WRITTEN INSTRUCTION
For every line in the records that has the word "script", make a copy.

INPUT FOR THIS TASK
------------------------------------------------------------------------

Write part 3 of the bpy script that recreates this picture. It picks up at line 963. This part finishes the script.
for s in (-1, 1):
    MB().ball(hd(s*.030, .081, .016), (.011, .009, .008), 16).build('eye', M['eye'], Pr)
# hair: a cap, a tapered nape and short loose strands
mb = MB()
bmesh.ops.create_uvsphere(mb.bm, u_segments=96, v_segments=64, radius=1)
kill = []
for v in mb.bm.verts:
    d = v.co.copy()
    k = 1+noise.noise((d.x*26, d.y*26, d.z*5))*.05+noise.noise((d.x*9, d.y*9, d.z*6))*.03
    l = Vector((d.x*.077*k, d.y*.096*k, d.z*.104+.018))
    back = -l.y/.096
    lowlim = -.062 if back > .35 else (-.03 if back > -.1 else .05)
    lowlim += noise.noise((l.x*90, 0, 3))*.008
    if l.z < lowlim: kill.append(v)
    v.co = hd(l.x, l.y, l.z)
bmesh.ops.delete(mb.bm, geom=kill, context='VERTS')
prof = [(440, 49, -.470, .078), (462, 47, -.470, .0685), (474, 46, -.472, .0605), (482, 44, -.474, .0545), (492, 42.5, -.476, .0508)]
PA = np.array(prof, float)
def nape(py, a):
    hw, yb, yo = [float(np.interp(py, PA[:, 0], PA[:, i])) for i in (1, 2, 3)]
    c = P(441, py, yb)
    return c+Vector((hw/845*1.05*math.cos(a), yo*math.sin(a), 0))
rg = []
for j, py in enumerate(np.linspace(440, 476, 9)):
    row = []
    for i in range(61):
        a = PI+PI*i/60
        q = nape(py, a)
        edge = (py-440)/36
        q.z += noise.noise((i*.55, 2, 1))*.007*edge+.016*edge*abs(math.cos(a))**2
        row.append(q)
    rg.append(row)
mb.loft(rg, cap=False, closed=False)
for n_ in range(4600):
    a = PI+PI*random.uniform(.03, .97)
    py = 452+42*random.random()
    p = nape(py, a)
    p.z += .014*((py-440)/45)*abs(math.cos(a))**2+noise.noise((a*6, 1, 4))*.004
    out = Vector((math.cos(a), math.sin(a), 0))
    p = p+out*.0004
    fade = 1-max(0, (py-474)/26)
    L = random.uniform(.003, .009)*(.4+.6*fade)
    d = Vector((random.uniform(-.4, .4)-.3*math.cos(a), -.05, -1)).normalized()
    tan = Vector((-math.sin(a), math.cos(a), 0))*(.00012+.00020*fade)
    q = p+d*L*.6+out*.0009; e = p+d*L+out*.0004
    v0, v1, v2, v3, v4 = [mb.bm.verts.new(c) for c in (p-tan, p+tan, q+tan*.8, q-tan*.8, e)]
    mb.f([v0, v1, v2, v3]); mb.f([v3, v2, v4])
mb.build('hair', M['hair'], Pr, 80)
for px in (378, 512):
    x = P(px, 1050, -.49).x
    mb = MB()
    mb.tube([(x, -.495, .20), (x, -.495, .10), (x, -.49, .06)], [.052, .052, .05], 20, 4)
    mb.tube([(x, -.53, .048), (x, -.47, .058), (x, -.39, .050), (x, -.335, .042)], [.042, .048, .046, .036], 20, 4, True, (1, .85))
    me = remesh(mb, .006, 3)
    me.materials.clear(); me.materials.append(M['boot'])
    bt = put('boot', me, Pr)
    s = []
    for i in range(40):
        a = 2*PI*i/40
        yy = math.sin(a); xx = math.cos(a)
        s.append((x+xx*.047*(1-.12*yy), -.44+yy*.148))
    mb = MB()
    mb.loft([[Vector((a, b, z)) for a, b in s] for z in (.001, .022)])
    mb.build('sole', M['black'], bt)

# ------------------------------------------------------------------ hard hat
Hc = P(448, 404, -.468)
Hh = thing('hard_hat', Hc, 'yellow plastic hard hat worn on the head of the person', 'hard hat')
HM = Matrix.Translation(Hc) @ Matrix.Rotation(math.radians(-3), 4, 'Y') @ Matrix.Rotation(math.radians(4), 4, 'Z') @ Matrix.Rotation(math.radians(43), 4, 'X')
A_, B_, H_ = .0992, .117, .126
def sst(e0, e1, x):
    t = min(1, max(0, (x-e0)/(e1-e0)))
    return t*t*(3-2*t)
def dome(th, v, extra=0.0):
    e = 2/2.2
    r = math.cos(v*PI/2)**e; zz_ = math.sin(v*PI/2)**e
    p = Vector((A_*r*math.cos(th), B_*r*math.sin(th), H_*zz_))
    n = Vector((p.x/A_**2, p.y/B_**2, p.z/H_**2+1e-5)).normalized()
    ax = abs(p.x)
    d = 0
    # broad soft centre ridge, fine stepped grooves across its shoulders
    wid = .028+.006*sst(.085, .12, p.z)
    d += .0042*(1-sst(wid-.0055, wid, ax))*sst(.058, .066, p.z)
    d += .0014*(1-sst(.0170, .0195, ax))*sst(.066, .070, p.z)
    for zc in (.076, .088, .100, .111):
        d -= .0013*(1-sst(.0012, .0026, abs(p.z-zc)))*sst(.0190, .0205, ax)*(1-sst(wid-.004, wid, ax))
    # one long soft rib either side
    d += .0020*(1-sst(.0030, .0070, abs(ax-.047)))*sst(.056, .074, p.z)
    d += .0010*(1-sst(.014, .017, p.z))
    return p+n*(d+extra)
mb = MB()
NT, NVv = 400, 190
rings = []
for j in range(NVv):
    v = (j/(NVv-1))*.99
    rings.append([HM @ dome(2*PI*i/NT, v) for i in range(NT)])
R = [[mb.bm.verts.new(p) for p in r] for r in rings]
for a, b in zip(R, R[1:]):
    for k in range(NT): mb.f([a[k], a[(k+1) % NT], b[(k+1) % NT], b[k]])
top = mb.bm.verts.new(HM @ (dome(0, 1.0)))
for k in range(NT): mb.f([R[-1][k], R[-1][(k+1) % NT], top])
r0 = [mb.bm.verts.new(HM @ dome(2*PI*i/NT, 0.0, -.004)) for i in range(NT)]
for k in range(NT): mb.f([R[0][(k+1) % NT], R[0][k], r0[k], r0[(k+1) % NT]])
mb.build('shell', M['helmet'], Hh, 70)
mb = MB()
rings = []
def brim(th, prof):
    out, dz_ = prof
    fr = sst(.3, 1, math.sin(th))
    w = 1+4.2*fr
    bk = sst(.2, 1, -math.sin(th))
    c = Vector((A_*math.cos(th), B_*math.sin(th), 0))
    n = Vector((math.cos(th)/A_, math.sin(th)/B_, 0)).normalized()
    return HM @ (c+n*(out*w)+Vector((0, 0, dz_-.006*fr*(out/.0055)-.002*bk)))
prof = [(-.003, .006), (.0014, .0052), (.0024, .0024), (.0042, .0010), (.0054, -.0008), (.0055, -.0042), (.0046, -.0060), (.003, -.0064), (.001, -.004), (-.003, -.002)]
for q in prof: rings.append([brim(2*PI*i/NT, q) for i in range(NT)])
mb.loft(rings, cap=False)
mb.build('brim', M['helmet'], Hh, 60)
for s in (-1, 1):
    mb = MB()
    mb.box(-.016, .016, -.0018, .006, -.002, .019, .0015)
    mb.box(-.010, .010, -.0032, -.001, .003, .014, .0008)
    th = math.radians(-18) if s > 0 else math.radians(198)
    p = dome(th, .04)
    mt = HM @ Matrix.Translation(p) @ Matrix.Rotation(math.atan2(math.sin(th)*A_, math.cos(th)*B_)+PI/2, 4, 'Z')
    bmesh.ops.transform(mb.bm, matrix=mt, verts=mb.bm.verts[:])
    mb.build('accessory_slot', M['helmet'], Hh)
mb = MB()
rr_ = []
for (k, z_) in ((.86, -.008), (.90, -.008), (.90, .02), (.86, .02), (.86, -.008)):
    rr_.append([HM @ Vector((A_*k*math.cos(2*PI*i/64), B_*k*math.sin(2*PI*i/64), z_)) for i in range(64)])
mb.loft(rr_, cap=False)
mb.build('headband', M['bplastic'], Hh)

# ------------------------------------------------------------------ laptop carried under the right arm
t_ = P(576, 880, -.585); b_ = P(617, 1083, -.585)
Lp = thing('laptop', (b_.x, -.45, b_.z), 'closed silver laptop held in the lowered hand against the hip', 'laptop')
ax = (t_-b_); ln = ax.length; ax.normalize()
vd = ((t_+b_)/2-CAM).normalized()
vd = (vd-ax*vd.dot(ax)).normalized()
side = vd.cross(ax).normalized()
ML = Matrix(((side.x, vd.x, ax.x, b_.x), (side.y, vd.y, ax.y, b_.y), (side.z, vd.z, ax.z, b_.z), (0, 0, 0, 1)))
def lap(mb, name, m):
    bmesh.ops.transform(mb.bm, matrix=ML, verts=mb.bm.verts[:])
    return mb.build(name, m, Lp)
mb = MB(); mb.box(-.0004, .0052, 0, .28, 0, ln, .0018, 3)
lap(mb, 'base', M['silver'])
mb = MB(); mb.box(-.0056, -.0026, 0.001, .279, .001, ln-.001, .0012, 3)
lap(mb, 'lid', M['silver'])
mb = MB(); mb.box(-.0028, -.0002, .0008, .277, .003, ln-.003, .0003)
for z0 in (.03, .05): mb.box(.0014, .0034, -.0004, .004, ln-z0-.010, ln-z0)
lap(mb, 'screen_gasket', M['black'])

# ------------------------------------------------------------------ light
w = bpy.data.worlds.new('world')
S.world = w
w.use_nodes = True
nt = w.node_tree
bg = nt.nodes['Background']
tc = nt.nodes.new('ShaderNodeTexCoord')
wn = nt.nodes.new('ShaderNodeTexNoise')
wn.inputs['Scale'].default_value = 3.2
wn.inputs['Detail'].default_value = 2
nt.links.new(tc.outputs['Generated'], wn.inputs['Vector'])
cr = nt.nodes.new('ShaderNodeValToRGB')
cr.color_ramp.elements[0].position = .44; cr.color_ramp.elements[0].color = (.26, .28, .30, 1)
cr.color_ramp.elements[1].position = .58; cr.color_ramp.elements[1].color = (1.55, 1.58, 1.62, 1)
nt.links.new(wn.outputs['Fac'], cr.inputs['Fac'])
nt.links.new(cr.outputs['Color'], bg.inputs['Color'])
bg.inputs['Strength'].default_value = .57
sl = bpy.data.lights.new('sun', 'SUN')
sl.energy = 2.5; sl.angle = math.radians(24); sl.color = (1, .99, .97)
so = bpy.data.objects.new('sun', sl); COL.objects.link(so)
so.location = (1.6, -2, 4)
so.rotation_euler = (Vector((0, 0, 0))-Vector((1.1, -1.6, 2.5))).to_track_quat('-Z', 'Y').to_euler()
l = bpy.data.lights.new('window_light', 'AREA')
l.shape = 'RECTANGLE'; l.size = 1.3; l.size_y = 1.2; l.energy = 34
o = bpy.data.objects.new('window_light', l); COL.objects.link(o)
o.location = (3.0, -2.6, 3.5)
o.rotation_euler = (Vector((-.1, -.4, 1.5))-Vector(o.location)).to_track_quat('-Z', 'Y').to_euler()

------------------------------------------------------------------------

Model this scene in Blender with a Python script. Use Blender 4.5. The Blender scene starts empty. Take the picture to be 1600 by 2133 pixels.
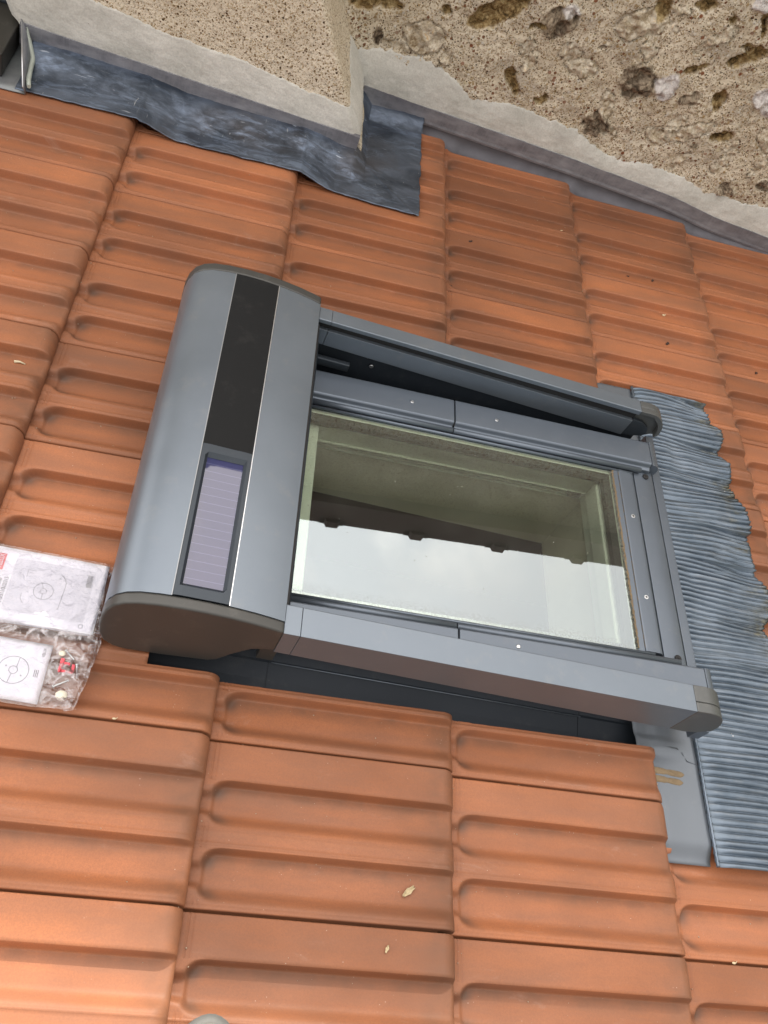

------------------------------------------------------------------------

OUTPUT FOR THIS TASK
Write part 3 of the bpy script that recreates this picture. It picks up at line 963. This part finishes the script.
Model this scene in Blender with a Python script. Use Blender 4.5. The Blender scene starts empty. Take the picture to be 1600 by 2133 pixels.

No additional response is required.